Records from a collection
^^^^
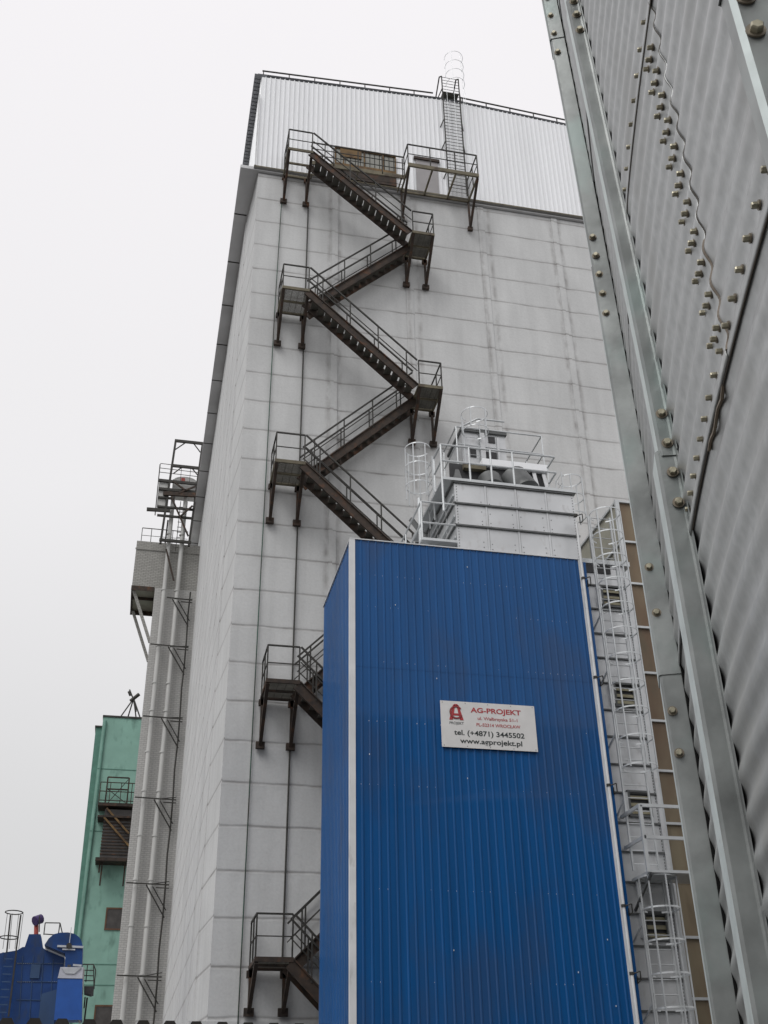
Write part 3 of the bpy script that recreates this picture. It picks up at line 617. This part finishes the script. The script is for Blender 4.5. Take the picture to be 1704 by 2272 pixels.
for i in range(n):
    a, b = 2*PI*i/n, 2*PI*(i+1)/n
    rv.add([(BC[0]+(BR+.2)*math.cos(a), BC[1]+(BR+.2)*math.sin(a), rz_), (BC[0]+(BR+.2)*math.cos(b), BC[1]+(BR+.2)*math.sin(b), rz_), (BC[0], BC[1], rz_+5)], [(0,1,2)])
rv.build('conical_roof', 'galv', gb)
# seam lines: sealant beads
def bead(pts, r, m, nm='sealant_bead'): MB().path(pts, r, 5).build(nm, m, gb)
bead([onbin(s, ZS-.002, .0052+prof(ZS)) for s in np.arange(43.6, 46.6, .1)], .0019, 'bead')
bead([onbin(s, ZS+1.224-.002, .0052+prof(ZS+1.224)) for s in np.arange(43.6, 46.6, .1)], .0020, 'bead')
bead([onbin(EDGE+.002+.004*math.sin(z*9), z, .0060+prof(z)) for z in np.arange(ZS+.02, ZS+1.25, .01)], .0013, 'bead')
bead([onbin(EDGE-.02-(i/12)*.33+.0, ZS+.035-.045*min(i/4, 1)+.006*math.sin(i*1.3), .008) for i in range(13)], .0045, 'beadb')
bead([onbin(EDGE+.002+.004*math.sin(z*9), z, .006+prof(z)) for z in np.arange(ZS+.02, ZS+.35, .01)], .0036, 'beadb')
# bolts
def boltmesh(r, h, n=6):
    mb = MB(); mb.tube((0, 0, 0), (0, 0, .0035), r*1.45, 16); mb.tube((0, 0, .0035), (0, 0, .0035+h*.8), r, n); mb.tube((0, 0, .0035+h*.8), (0, 0, .0035+h), r, n, r*.8)
    me = D.meshes.new('bolt'); me.from_pydata(mb.v, [], mb.f); me.update()
    me.materials.append(M_['bolt']); me.materials.append(M_['washer'])
    for i, p in enumerate(me.polygons): p.material_index = 1 if i < 18 else 0
    return me
BM = boltmesh(.0072, .0130); BB = boltmesh(.0118, .012)
def bolt(p, nrm, me, parent):
    o = D.objects.new('bolt', me); COL.objects.link(o); o.parent = parent
    o.rotation_euler = Vector(nrm).to_track_quat('Z', 'Y').to_euler(); o.rotation_euler.rotate_axis('Z', random.uniform(0, 1)); o.location = Vector(p)-wloc(parent)
def wn(s): return (math.cos(s/BR), math.sin(s/BR), 0)
for i in range(13): s = 44.935-i*.089; zb = ZS+1.224+.062; bolt(onbin(s, zb, .004+prof(zb)), wn(s), BM, gb)
for i in range(4): s = 45.03+i*.10; bolt(onbin(s, ZS+1.286, .004+prof(ZS+1.286)), wn(s), BM, gb)
for i in range(15): s = 45.40-i*.0885; zb = ZS+.072; bolt(onbin(s, zb, .006+prof(zb)), wn(s), BM, gb)
for k in range(11):
    zb = ZS+.052+PZ*(k+.5)+.0; zb = ZS+.05+PZ*k+.051
    for j in range(3):
        s = 44.845+(j-1)*.039+(ZS+1.2-zb)*.03; bolt(onbin(s, zb+(.012 if j == 0 else 0), .006+prof(zb)), wn(s), BM, gb)
# farther seams, seen edge-on beyond the first post
for k in range(12):
    zb = ZS+1.3+PZ*k
    for j in range(2): s = 43.02+j*.06; bolt(onbin(s, zb, .004+prof(zb)), wn(s), BM, gb)
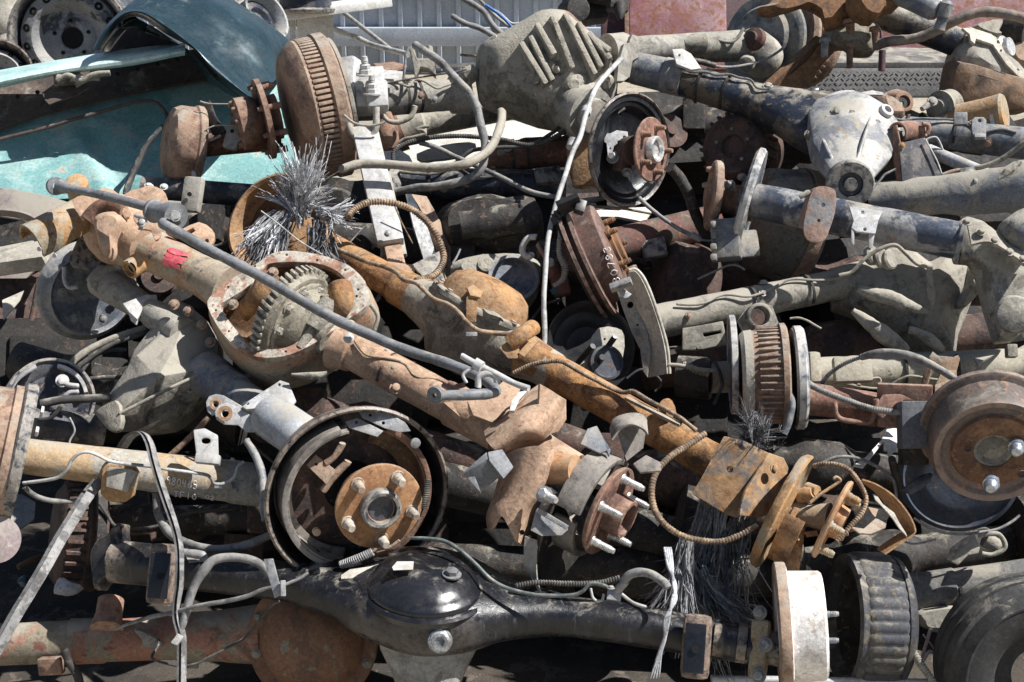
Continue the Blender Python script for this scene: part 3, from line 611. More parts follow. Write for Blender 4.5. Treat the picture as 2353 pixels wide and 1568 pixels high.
r6 = W(a, [700, 352, 770, 250, 850, 165, 960, 135, 1150, 260, 1340, 372, 1490, 545, 1735, 715], 4.06)
r7 = W(a, [740, 352, 800, 262, 880, 190, 985, 170, 1110, 262, 1220, 300, 1450, 560, 1720, 720], 4.2)
obj('inner_lip', rails([r6, r7], 6, 2, .003), M['tealdark'], t)
obj('arch_shade_sheet', plate(L(D, 225, 118, 262, 70, 300, 48, 350, 60, 470, 140, 560, 200, 560, 240, 420, 170, 330, 140), 4.34, cd(.1, .3, .95), 4), M['greasy'], t)  # dark sheet added to stand for the shade inside the arch
obj('bracket', plate(L(a, 850, 130, 930, 110, 1010, 170, 1000, 220, 1110, 260, 1095, 235, 930, 180, 840, 190), 4.1, cd(.1, .2, 1), 5), M['tealdark'], t, bev=.002)
# teal panel
t = T('hood_panel', 'pale teal inner side of a car panel leaning behind the heap', 'car panel', (200, 430), 4.0)
pn = cd(.06, .56, .82); pc = (300, 330)
pp0 = P(pc, 4.12)
def panel_pt(u_, f_):
    top = 252 - .18 * (u_ + 60) if u_ < 520 else 150; bot = 474 - .05 * (u_ + 60); v_ = top + (bot - top) * f_; b_ = onp((u_, v_), pp0, pn)
    cx = 165 + (v_ - 300) * .56; dent = .012 * math.exp(-((u_ - cx) / 22) ** 2) * min(1, max(0, (v_ - 285) / 40)) - .01 * math.exp(-((u_ - cx - 40) / 30) ** 2) * min(1, max(0, (v_ - 285) / 40))
    edge = 300 - .25 * (u_ - 50); dent += .007 * (1 if v_ > edge and u_ < 380 else 0)
    return b_ + pn * (dent + .006 * noise.noise(b_ * 7) + .003 * noise.noise(b_ * 19))
obj('panel', rails([[panel_pt(-60 + 790 * k / 60, j / 24) for k in range(61)] for j in range(25)], 1, 1, .004), M['teal'], t, sharp=60)
obj('recess', plate(L(D, -60, 208, 120, 168, 300, 140, 420, 118, 520, 106, 570, 130, 520, 172, 390, 196, 260, 222, 100, 260, -60, 306), 4.075, pn, 8, c=pc, sm=3), M['brownpaint'], t)
obj('ledge', rails([W(D, [-60, 218, 120, 176, 300, 152, 400, 132, 425, 128], 4.02), W(D, [-60, 206, 120, 170, 300, 146, 400, 126, 425, 122], 3.97), W(D, [-60, 192, 120, 152, 300, 122, 400, 110, 425, 106], 3.99), W(D, [-60, 172, 120, 140, 300, 112, 400, 102, 425, 98], 4.12)], 5, 3, .003), M['teallit'], t)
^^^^
## What is required
Using the records above, copy every line that has the word "part" in it.

## Written response
Write part 3 of the bpy script that recreates this picture. It picks up at line 617. This part finishes the script. The script is for Blender 4.5. Take the picture to be 1704 by 2272 pixels.
Continue the Blender Python script for this scene: part 3, from line 611. More parts follow. Write for Blender 4.5. Treat the picture as 2353 pixels wide and 1568 pixels high.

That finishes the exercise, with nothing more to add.